Upgrades unlikely for three Japanese electric utilities amid negative outlook
There's a chance for redemption, though.
Moody's will continue monitoring the progress on nuclear restart process and whether rate increases would be sufficient to sustain profits and repair balance sheets of three Japanese electric power utilities it has rated, whose outlooks it mentioned remain negative.
According to a release from Moody's Japan K.K., it has affirmed its ratings on the following: Hokkaido Electric Power Company, Inc (Hokkaido); Kansai Electric Power Company, Inc (Kansai); and Kyushu Electric Power Company, Inc (Kyushu).

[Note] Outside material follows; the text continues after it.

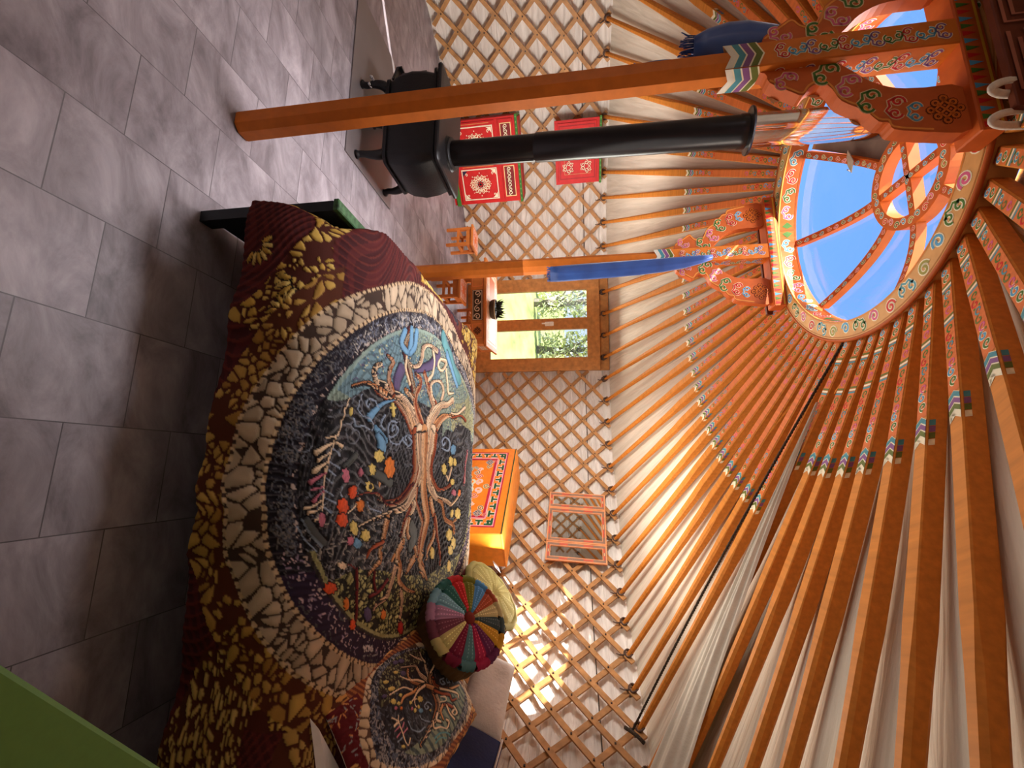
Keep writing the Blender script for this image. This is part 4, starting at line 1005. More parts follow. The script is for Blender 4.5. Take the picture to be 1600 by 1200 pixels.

Moody's said that the ratings outlooks remain negative for all three issuers. All of them are regional integrated power utilities that own nuclear facilities.
Given the negative outlook associated with all the three issuers, and heavily weakened state of their balance sheets and diluted capital bases, upgrades are unlikely in the near term.
Here's more from Moody's Japan K.K.:
However, the ratings outlook could return to stable in due course should the utilities re-acquire a sustainable level of operating profit as a result of sufficient tariff increase or actual restart of nuclear facilities.
In addition, Moody's will observe the adequacy of future tariff setting and any other arrangements capable of repairing the extensive balance sheet damage to these entities since the Fukushima disaster and the likely time to achieve adequate repair. Such factors will be critical to any stabilization of their ratings.
On the other hand, any change on supportiveness of regulatory environment and/or financial institutions could lead to further negative rating actions.
The approval processes on Hokkaido's second rate increase and on Kyushu's Sendai plant would be the key monitoring points.
We will closely observe the future short term profitability of the sector and particularly the profitability and balance sheet strength of those rated entities with the highest exposure to nuclear generation.
Should the rapidly deteriorating financial position of these companies fail to be addressed in the short term, in the absence of other countermeasures or concrete developments, this would likely lead to further downgrades.